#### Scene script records
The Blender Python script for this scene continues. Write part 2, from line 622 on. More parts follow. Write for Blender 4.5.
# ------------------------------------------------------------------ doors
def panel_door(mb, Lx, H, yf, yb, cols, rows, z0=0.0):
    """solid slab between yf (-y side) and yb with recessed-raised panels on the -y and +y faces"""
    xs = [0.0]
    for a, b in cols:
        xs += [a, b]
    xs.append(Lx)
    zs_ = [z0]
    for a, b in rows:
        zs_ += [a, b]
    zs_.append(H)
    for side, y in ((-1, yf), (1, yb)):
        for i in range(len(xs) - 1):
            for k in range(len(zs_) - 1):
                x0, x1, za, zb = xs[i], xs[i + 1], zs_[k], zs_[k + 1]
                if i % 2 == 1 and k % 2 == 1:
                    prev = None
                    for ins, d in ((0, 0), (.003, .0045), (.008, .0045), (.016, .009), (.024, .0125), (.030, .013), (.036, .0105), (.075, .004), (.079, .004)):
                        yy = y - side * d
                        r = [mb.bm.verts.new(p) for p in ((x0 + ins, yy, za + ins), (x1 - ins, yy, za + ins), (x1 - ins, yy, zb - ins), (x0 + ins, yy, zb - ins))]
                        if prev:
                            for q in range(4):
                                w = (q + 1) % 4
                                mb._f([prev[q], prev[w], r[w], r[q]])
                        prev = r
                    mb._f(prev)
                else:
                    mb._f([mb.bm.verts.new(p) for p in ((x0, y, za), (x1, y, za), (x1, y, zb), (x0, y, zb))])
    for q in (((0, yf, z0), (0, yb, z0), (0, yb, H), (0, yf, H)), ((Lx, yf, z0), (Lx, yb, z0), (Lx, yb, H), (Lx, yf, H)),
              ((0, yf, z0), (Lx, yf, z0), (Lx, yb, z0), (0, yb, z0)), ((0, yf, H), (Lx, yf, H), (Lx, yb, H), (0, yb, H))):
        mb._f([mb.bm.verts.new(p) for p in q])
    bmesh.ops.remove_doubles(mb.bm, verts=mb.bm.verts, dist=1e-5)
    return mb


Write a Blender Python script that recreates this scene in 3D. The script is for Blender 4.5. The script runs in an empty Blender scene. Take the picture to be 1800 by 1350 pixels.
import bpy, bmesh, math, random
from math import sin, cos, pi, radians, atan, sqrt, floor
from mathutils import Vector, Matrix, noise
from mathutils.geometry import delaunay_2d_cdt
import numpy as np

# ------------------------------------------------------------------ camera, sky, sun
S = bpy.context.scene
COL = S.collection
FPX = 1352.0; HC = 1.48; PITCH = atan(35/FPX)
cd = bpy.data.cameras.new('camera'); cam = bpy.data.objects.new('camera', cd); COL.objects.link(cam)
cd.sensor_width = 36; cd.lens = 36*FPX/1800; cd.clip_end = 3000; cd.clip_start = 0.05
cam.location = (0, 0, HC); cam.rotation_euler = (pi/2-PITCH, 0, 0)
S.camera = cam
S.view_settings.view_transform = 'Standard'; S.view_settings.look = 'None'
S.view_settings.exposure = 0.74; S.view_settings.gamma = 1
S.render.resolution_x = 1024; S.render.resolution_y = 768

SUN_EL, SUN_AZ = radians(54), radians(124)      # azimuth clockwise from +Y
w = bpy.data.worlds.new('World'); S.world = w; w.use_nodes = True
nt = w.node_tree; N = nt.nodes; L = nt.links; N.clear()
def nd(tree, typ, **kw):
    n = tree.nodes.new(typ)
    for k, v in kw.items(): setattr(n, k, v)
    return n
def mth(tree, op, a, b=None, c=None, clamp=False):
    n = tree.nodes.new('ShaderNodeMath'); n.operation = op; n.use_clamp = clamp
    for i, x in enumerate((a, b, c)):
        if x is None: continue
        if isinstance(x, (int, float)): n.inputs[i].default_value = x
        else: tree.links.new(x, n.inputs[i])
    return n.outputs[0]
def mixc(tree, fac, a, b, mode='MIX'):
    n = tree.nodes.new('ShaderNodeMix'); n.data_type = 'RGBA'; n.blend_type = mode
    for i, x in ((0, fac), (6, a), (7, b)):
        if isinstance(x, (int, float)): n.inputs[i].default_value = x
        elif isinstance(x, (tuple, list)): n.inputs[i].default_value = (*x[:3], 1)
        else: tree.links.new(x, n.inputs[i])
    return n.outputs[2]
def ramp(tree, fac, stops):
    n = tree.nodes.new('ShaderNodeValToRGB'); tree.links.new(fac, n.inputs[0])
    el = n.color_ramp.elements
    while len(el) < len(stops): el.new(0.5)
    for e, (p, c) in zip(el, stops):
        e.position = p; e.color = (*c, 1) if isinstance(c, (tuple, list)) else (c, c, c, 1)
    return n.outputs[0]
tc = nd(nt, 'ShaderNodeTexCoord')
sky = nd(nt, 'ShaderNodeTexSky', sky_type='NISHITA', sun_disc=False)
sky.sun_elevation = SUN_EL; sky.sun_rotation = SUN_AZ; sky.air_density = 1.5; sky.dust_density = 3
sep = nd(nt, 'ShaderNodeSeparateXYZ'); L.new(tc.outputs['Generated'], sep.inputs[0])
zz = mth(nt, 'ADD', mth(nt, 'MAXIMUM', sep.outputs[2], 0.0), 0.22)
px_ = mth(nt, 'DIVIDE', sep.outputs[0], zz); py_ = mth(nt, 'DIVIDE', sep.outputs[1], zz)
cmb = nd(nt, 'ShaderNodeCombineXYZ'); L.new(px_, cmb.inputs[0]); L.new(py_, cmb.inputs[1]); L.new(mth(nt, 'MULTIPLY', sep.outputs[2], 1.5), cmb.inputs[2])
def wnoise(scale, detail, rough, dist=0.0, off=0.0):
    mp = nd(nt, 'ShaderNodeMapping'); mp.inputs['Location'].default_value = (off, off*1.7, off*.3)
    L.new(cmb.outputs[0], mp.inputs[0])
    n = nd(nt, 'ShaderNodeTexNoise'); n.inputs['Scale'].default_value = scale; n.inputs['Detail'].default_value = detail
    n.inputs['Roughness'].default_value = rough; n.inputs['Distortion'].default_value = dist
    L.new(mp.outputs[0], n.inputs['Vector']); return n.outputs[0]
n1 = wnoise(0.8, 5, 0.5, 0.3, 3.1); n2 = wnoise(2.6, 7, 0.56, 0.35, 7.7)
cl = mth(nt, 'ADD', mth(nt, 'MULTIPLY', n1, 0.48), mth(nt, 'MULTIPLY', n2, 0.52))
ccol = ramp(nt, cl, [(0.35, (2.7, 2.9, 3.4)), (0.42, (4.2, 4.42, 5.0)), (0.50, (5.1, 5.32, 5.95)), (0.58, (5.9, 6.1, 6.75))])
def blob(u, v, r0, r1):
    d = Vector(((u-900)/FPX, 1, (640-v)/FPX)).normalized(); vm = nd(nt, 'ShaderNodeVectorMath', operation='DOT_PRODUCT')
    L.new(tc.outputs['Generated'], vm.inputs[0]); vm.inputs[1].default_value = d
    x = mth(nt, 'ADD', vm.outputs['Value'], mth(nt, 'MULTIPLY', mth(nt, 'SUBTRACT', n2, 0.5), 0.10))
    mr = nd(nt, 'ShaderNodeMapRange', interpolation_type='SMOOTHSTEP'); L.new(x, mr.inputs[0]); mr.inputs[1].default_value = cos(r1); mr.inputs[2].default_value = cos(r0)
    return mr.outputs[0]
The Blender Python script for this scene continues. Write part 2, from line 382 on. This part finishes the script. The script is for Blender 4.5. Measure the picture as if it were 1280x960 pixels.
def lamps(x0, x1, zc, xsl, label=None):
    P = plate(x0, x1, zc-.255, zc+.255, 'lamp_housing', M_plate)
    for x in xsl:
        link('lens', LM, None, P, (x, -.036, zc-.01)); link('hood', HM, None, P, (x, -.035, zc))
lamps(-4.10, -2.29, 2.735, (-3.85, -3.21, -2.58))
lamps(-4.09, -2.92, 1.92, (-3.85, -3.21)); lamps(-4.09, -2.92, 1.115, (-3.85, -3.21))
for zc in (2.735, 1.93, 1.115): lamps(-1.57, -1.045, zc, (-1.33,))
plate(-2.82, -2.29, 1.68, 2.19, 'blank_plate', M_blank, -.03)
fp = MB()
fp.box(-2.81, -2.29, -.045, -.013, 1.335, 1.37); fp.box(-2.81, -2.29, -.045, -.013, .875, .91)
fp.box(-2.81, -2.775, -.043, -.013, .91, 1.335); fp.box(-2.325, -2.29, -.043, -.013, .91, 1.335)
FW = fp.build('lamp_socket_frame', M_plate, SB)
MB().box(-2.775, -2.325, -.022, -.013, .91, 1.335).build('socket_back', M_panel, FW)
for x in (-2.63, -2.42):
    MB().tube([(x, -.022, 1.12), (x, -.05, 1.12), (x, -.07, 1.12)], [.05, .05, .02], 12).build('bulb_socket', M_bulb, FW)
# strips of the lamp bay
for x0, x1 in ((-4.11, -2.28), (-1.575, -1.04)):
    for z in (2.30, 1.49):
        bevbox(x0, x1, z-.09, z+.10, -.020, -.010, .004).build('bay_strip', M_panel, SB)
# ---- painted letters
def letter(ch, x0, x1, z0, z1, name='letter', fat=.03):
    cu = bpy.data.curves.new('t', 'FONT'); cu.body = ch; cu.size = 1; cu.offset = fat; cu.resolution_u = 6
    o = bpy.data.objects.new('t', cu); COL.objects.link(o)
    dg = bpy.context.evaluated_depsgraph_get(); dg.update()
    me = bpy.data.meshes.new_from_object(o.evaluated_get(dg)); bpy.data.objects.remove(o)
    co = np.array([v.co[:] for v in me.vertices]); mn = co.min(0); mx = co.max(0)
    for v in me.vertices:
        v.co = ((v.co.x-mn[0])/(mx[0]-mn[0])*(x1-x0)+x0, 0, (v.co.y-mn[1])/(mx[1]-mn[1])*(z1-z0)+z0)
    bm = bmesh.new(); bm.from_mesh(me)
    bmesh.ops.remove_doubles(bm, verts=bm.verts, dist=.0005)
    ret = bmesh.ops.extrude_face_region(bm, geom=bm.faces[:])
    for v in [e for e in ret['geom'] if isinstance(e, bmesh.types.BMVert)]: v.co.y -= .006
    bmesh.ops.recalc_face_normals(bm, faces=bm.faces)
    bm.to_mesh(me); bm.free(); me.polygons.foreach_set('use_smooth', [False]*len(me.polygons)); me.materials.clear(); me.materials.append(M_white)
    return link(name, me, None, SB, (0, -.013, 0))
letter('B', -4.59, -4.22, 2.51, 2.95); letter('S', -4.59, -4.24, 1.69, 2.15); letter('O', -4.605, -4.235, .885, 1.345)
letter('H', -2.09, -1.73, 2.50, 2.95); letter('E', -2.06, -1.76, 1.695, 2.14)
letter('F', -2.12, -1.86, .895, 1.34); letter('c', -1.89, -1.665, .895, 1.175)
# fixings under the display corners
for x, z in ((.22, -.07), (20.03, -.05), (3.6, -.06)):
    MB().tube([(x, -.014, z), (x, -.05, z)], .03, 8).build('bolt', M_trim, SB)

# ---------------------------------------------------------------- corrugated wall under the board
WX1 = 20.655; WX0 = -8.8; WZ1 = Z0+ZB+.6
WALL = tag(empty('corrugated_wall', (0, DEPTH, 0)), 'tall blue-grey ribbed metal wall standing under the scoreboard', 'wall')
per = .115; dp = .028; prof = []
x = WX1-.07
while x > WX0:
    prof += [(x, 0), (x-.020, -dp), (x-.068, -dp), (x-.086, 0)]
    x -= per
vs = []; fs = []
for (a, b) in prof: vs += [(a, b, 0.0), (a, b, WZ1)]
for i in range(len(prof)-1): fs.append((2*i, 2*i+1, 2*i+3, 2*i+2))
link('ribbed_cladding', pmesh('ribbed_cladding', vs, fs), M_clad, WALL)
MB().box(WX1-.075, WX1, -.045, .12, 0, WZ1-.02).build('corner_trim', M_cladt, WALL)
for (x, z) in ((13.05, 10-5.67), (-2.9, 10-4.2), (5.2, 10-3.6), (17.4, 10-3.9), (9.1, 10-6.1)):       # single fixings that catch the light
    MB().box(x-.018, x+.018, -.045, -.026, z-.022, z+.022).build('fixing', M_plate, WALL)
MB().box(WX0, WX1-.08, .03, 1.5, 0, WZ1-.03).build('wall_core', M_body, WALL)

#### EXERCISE
List every line above that holds the word "Write".

#### FULL SOLUTION
The Blender Python script for this scene continues. Write part 2, from line 622 on. More parts follow. Write for Blender 4.5.
Write a Blender Python script that recreates this scene in 3D. The script is for Blender 4.5. The script runs in an empty Blender scene. Take the picture to be 1800 by 1350 pixels.
The Blender Python script for this scene continues. Write part 2, from line 382 on. This part finishes the script. The script is for Blender 4.5. Measure the picture as if it were 1280x960 pixels.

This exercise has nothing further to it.